Karegeya, Rwanda’s Spy Chief Who Fell From Grace

Former Rwandan spy chief Patrick Karegeya's body was discovered on New Year’s Day.
Former Rwandan spy chief Patrick Karegeya’s body was discovered on New Year’s Day.

Patrick Karegeya, Rwanda’s former intelligence chief found dead and believed strangled in a Johannesburg hotel, was a brilliant spy who appears to have fallen foul of the assassination tactics he once reportedly practised on others.

“He was a person who paid attention to detail. He was articulate and intelligent,” a Ugandan intelligence officer told AFP, asking not to be named for fear of harming Rwanda-Uganda relations.

“He was on the watch list after fleeing to South Africa” into exile in 2007, the officer added.

Karegeya, who died aged 53, grew up in southwestern Uganda and studied law at Makerere University.

He was “a brilliant intelligence officer and very knowledgeable,” said Major James Kazoora, retired Ugandan army officer who served with Karegeya, noting that his “roots were in Uganda”.

He initially served in Ugandan President Yoweri Museveni’s National Resistance Army (NRA), before joining the ranks of the Rwandan Patriotic Front, then a rebel group led by Paul Kagame and now Kigali’s ruling party with Mr Kagame the country’s president.

Slightly plump and fond of casual clothes, Karegeya wore rimless spectacles and came across as an affable, rather than fearsome, spy.

Karegeya was for a long time very close to Mr Kagame and served as head of Rwanda’s external intelligence for about a decade.

“He works 24 hours a day,” said a friend when Karegeya was still spy chief. “He might look like he’s relaxing but he’s actually doing his job.” However, he fell out of favour and was demoted to army spokesman. He was later arrested and jailed for “indiscipline” and stripped of his rank of colonel in 2006.

He fled into exile the following year and became a fierce Kagame critic and prominent member of the Rwanda National Congress (RNC), the opposition party in exile.

“He was a very warm person and he was very comfortable with all sorts of people — he got on with absolutely everyone,” said Theogene Rudasingwa, a senior RNC official.

He got on with Rwandan civilians and foreign diplomats alike.

Friends and colleagues remember Karegeya for his supply of jokes, many of them full of sexual innuendo.

“He was extremely funny,” said Mr Rudasingwa.

But he was also accused of having had a hand in the assassinations of Rwandan opposition figures who were killed.
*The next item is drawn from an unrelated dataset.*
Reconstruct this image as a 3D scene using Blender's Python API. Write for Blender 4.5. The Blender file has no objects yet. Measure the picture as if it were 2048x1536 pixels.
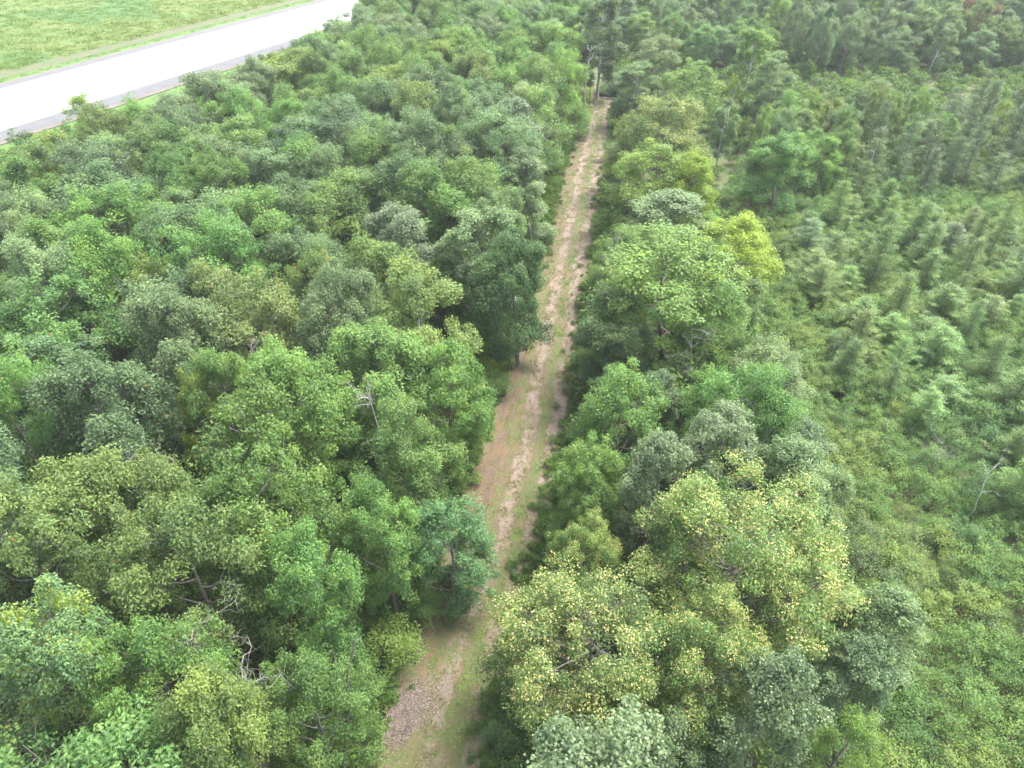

Detractors question his sincerity in criticising the Rwandan authorities, pointing out that he only spoke out against alleged abuses by Kigali once he had fallen from favour.

The fancy cars his family drove were regularly the talk of Kigali.

A Western diplomat, struck by the size of the giant television in Karegeya’s living room once remarked: “I’d rather be a public servant in Rwanda than in my country….” But in the months prior to his death he had become increasingly nervous about his security.

Those close to him said he must have had no reason to mistrust the person he met at the hotel where he died.

Karegeya had three children, a daughter who lives in Canada and two sons who live with his widow in the US.